## PROBLEM STATEMENT
Return the lines from the line containing "The Blender Python" through the line containing "m=M_INKR, heavy=False, length=.98)" exactly. No other line should appear in the answer.

## GIVEN RECORDS
- - - - -
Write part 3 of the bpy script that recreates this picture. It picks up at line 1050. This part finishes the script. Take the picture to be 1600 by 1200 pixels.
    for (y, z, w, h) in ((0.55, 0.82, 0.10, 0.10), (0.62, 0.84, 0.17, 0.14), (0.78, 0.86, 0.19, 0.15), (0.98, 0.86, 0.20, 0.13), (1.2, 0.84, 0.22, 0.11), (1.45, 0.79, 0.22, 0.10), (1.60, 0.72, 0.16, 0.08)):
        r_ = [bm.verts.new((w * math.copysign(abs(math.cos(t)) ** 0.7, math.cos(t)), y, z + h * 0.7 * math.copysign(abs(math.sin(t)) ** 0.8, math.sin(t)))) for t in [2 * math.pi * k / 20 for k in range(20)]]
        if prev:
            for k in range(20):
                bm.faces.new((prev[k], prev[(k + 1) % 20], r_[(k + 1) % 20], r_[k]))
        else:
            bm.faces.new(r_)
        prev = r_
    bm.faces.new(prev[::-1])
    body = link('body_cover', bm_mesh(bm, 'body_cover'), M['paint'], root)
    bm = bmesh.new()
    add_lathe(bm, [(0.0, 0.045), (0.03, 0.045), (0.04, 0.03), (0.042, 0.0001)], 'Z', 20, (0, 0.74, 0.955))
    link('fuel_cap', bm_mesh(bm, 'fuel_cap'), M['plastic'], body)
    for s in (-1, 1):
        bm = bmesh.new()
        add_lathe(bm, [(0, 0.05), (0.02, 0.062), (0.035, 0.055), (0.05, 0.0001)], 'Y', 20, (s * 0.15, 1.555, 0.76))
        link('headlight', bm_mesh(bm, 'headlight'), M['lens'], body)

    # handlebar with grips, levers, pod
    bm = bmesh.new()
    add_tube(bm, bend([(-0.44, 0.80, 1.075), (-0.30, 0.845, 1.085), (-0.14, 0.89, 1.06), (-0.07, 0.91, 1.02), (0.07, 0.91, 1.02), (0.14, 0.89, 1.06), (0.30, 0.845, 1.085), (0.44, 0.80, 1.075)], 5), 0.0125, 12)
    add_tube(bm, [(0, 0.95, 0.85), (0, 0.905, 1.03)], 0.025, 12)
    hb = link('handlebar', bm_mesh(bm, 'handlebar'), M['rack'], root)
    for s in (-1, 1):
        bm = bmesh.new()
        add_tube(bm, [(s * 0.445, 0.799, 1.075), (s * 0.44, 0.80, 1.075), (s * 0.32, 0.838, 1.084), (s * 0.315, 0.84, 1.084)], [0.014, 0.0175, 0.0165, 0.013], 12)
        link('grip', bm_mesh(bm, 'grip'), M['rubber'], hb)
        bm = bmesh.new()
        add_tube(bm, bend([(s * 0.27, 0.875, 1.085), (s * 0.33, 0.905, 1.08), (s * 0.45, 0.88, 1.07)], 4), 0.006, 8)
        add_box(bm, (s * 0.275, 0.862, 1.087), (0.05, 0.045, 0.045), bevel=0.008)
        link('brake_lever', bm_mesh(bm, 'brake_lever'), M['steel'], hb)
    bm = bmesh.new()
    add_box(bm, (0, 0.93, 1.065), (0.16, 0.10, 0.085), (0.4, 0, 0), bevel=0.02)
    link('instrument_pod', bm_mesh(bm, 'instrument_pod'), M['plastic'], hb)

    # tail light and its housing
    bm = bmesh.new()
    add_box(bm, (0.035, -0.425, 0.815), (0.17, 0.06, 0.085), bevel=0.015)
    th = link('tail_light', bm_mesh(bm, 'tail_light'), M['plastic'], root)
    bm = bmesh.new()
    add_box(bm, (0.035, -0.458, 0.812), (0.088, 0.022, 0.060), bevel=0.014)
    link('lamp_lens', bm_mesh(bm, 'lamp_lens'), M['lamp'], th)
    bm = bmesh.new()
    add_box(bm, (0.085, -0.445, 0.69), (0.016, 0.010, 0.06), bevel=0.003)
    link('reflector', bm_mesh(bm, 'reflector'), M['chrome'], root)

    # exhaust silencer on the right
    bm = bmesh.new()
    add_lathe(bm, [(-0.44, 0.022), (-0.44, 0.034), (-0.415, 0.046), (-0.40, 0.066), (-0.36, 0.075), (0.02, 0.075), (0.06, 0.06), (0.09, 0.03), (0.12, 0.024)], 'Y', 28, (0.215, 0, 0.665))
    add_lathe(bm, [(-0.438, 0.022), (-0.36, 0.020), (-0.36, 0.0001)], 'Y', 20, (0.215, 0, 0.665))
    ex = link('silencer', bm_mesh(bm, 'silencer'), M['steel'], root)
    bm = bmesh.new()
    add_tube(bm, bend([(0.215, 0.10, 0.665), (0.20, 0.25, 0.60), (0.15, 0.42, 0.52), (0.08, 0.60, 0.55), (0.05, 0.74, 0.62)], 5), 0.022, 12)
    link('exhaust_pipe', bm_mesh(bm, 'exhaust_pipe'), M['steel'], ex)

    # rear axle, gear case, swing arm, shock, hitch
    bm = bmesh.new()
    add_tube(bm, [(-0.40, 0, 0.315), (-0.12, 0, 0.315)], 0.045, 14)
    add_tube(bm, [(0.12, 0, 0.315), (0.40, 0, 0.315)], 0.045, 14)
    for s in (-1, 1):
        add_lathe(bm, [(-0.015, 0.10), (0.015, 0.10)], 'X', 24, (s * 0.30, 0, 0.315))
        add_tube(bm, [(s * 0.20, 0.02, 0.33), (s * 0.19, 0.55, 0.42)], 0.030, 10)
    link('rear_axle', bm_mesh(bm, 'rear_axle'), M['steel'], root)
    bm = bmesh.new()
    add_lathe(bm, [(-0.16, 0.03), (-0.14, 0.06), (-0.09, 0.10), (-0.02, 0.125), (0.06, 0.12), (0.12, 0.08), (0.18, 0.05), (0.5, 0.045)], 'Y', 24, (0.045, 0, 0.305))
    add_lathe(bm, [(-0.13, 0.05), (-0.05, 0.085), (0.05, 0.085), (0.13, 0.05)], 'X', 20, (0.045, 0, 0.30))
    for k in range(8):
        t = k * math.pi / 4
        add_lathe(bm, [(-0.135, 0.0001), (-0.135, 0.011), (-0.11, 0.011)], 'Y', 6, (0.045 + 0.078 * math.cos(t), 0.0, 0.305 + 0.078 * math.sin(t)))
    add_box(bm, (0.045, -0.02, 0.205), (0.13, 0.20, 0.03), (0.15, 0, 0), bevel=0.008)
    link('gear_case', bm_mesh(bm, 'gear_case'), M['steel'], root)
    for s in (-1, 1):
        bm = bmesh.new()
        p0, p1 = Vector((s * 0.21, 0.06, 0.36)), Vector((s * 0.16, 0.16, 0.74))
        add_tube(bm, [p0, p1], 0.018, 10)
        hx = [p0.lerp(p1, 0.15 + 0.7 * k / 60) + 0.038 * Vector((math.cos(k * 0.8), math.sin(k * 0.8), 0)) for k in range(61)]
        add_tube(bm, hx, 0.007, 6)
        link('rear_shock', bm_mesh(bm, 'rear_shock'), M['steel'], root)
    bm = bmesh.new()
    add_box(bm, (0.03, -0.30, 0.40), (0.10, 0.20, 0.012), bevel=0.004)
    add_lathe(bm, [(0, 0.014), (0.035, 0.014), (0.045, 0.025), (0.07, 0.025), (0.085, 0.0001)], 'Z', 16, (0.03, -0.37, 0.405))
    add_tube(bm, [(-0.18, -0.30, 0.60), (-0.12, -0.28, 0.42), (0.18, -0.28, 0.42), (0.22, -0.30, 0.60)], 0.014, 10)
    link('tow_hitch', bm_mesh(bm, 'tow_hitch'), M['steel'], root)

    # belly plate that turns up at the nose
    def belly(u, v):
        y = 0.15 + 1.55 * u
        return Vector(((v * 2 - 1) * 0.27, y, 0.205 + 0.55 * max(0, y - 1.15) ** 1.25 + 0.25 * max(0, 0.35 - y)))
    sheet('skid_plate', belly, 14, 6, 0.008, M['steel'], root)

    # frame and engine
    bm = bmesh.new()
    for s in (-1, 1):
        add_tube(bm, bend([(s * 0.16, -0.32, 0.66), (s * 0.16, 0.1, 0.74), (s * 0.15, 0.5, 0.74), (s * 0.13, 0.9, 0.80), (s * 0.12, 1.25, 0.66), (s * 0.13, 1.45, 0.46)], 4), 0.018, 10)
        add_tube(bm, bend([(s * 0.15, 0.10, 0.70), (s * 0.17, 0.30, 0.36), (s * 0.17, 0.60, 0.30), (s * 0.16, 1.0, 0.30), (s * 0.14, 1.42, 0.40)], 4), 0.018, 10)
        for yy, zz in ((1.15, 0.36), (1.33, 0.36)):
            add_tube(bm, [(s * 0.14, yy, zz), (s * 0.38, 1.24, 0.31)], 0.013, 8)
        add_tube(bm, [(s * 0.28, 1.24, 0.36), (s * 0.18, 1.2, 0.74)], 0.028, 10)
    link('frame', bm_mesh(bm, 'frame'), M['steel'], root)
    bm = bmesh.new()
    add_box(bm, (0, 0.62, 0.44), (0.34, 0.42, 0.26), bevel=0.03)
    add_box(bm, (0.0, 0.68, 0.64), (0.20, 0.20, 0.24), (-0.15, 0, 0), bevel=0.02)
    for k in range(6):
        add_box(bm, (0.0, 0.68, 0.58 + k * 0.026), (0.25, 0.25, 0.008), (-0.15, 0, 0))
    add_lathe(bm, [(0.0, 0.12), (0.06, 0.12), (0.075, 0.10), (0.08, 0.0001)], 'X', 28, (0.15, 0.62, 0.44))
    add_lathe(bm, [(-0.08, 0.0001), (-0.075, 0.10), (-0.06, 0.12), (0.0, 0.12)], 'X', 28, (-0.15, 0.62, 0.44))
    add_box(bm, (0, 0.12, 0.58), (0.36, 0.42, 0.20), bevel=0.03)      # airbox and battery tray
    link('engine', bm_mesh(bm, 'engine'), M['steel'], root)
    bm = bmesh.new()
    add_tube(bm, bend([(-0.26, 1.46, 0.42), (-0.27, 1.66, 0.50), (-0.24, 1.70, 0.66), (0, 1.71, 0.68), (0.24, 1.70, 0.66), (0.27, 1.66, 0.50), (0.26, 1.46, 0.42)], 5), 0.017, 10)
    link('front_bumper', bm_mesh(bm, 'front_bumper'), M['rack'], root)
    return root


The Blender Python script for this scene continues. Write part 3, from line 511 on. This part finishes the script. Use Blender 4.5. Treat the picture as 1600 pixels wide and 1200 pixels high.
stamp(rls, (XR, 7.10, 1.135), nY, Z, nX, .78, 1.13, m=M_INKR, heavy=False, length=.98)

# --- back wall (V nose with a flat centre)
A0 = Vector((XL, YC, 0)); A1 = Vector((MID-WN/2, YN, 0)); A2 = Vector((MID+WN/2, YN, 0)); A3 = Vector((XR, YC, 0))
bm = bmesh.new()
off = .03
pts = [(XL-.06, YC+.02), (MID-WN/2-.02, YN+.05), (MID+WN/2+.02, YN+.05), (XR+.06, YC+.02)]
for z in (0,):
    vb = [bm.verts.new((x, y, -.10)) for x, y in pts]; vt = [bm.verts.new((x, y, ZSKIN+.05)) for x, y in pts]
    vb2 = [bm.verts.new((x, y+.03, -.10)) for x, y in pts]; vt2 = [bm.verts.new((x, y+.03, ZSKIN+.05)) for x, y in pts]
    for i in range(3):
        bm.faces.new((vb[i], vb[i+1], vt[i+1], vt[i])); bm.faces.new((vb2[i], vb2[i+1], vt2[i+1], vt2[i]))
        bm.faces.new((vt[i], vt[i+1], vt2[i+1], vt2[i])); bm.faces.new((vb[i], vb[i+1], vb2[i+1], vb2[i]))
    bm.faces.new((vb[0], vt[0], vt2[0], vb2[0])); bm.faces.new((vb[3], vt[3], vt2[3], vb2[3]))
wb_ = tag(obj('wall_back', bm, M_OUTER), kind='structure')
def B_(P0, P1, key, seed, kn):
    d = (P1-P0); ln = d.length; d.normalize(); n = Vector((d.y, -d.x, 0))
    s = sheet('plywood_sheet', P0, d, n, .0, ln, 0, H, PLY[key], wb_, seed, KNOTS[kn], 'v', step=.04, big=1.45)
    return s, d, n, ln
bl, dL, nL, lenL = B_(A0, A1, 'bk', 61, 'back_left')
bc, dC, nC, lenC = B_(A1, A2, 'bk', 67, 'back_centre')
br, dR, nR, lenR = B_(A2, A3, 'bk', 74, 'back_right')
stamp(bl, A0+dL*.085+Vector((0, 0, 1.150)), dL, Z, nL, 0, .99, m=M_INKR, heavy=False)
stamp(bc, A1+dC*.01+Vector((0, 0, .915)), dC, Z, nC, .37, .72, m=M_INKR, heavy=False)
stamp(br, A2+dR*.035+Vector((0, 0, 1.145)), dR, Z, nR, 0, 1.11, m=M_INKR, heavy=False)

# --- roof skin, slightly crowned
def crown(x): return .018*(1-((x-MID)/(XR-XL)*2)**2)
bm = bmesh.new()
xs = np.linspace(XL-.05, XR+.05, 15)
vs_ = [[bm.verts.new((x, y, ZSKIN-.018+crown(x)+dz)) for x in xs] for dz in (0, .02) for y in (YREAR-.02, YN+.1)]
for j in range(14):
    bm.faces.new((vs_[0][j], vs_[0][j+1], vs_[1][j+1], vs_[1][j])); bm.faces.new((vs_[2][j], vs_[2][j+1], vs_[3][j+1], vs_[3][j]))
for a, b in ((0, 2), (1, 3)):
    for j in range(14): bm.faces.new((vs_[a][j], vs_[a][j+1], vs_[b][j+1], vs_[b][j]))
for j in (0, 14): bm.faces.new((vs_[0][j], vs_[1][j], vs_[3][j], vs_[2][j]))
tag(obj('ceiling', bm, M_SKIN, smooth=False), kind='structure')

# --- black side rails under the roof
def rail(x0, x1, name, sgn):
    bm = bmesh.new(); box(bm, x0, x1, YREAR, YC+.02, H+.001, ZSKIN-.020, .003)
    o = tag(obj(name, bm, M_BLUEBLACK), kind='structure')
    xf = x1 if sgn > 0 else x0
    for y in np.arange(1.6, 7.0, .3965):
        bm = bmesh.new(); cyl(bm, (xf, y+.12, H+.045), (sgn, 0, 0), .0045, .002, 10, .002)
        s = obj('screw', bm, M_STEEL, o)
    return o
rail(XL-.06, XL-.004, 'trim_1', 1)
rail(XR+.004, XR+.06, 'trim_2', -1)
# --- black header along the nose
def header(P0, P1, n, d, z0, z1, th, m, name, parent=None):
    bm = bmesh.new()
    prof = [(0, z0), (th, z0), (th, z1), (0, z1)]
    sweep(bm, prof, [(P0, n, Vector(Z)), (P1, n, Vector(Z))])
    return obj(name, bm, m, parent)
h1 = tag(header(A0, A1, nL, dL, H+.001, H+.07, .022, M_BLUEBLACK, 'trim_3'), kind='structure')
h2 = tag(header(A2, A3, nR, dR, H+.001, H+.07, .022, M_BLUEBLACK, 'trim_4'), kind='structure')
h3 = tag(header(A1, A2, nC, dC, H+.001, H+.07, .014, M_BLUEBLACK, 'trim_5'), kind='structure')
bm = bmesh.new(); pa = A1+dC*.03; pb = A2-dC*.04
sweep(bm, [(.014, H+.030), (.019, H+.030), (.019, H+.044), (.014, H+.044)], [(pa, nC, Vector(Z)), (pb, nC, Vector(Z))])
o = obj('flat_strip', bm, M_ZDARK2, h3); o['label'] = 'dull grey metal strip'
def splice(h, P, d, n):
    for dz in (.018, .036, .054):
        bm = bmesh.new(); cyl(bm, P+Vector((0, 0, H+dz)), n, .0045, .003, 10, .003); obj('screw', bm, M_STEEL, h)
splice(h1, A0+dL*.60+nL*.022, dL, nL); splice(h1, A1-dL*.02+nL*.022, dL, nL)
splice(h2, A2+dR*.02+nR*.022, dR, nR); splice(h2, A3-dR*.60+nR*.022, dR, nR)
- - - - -
## COMPLETED EXERCISE
The Blender Python script for this scene continues. Write part 3, from line 511 on. This part finishes the script. Use Blender 4.5. Treat the picture as 1600 pixels wide and 1200 pixels high.
stamp(rls, (XR, 7.10, 1.135), nY, Z, nX, .78, 1.13, m=M_INKR, heavy=False, length=.98)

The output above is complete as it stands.